# [EXERCISE DESCRIPTION]
Quote the whole listing exactly. Leave the pictures out of your copy.

# [SOURCE DATA]
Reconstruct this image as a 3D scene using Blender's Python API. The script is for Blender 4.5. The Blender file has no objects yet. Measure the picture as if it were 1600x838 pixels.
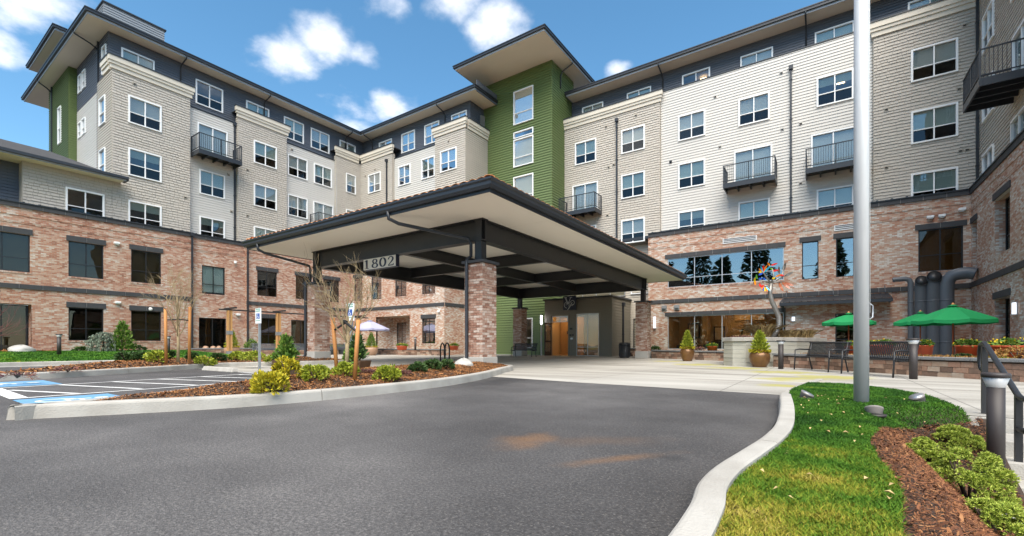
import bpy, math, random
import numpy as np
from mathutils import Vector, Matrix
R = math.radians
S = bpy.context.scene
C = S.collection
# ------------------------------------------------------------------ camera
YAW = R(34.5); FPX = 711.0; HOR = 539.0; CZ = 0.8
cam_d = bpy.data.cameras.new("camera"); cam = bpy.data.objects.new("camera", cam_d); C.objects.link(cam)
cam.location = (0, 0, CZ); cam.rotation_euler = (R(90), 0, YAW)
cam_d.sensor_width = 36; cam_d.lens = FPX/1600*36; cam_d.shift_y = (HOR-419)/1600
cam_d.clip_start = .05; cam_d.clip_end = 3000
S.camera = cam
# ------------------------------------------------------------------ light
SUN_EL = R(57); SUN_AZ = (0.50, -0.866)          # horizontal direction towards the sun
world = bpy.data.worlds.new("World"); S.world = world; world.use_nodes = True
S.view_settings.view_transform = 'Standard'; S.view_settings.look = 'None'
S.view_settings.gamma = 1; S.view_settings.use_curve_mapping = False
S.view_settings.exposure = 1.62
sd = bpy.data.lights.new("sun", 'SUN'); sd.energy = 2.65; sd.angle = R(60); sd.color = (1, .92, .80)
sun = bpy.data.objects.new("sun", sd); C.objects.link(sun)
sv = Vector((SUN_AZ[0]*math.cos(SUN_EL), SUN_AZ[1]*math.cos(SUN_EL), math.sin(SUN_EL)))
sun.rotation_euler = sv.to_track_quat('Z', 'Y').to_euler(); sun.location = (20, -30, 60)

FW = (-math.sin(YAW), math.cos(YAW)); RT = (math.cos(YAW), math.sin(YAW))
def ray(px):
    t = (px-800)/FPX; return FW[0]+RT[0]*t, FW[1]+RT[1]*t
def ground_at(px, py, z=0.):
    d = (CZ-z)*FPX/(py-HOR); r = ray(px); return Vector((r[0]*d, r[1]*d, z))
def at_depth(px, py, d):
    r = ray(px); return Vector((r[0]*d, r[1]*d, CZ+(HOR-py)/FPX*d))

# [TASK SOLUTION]
Reconstruct this image as a 3D scene using Blender's Python API. The script is for Blender 4.5. The Blender file has no objects yet. Measure the picture as if it were 1600x838 pixels.
import bpy, math, random
import numpy as np
from mathutils import Vector, Matrix
R = math.radians
S = bpy.context.scene
C = S.collection
# ------------------------------------------------------------------ camera
YAW = R(34.5); FPX = 711.0; HOR = 539.0; CZ = 0.8
cam_d = bpy.data.cameras.new("camera"); cam = bpy.data.objects.new("camera", cam_d); C.objects.link(cam)
cam.location = (0, 0, CZ); cam.rotation_euler = (R(90), 0, YAW)
cam_d.sensor_width = 36; cam_d.lens = FPX/1600*36; cam_d.shift_y = (HOR-419)/1600
cam_d.clip_start = .05; cam_d.clip_end = 3000
S.camera = cam
# ------------------------------------------------------------------ light
SUN_EL = R(57); SUN_AZ = (0.50, -0.866)          # horizontal direction towards the sun
world = bpy.data.worlds.new("World"); S.world = world; world.use_nodes = True
S.view_settings.view_transform = 'Standard'; S.view_settings.look = 'None'
S.view_settings.gamma = 1; S.view_settings.use_curve_mapping = False
S.view_settings.exposure = 1.62
sd = bpy.data.lights.new("sun", 'SUN'); sd.energy = 2.65; sd.angle = R(60); sd.color = (1, .92, .80)
sun = bpy.data.objects.new("sun", sd); C.objects.link(sun)
sv = Vector((SUN_AZ[0]*math.cos(SUN_EL), SUN_AZ[1]*math.cos(SUN_EL), math.sin(SUN_EL)))
sun.rotation_euler = sv.to_track_quat('Z', 'Y').to_euler(); sun.location = (20, -30, 60)

FW = (-math.sin(YAW), math.cos(YAW)); RT = (math.cos(YAW), math.sin(YAW))
def ray(px):
    t = (px-800)/FPX; return FW[0]+RT[0]*t, FW[1]+RT[1]*t
def ground_at(px, py, z=0.):
    d = (CZ-z)*FPX/(py-HOR); r = ray(px); return Vector((r[0]*d, r[1]*d, z))
def at_depth(px, py, d):
    r = ray(px); return Vector((r[0]*d, r[1]*d, CZ+(HOR-py)/FPX*d))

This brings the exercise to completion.